Tomer Aluf

Tomer Aluf is a New York-based painter who creates gestural tableaus that vacillate between figuration and abstraction. The content of his paintings—often taken from photographs, stories, or the news—materialize from a phantasmagoria of oil paint applied loosely to canvas in thick daubs, energized brushstrokes, and rough streaks. His brash paint application and symbolic imagery have been likened to neo-expressionist Philip Guston, but Aluf’s obsessions reveal a particular predilection to pleasure. Wine glasses, heeled boots, the exclamation of “Oi!!,” pointed breasts, donkeys, comici dell’arte, and lobster claws are layered into busy, messy, tactile swirls that remix the visceral enjoyments of the bohemian way of life.

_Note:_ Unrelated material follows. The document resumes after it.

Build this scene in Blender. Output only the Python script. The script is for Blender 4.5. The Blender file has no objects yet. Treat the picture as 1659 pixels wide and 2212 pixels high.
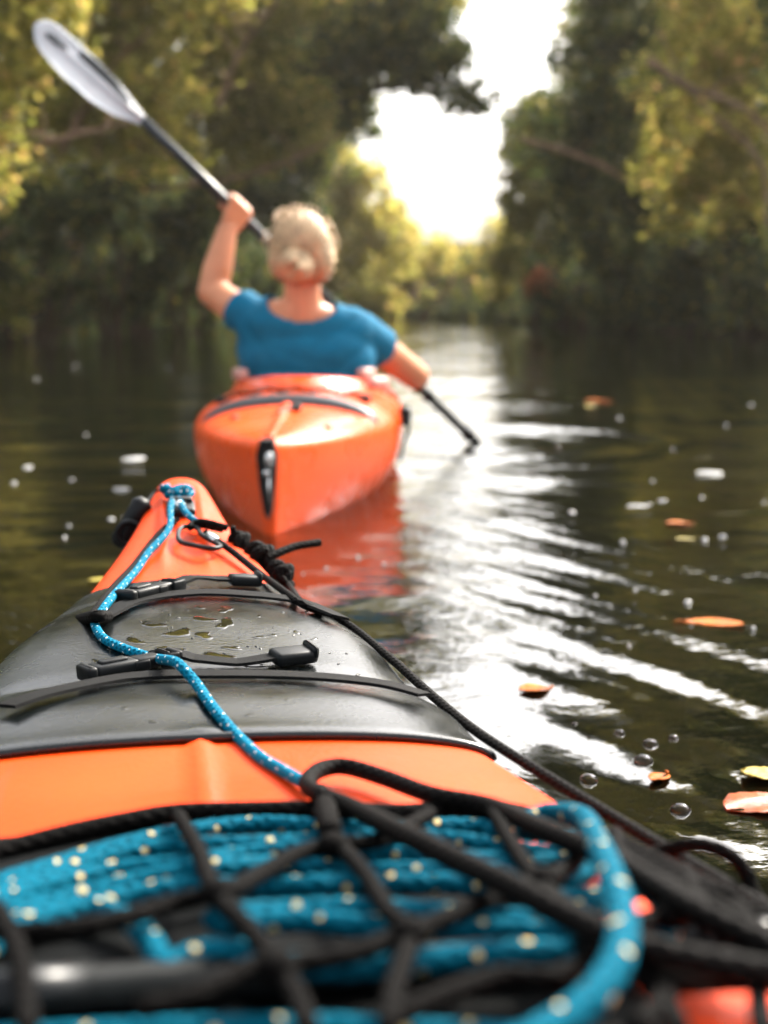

Tomer Aluf’s work has been shown in solo exhibitions at Retrospective in Hudson, New York and KANSAS in New York and in group exhibitions at the Bronx Museum, Ramat Gan’s Museum for Israeli Art, Jack Shainman Gallery in New York, Cleopatra Gallery in Brooklyn, and Andel 31 in Copenhagen. He has received awards from the Rema Hort Mann Foundation, Dedalus Foundation, and the American Cultural Foundation. He is co-founder of SOLOWAY Gallery, Brooklyn.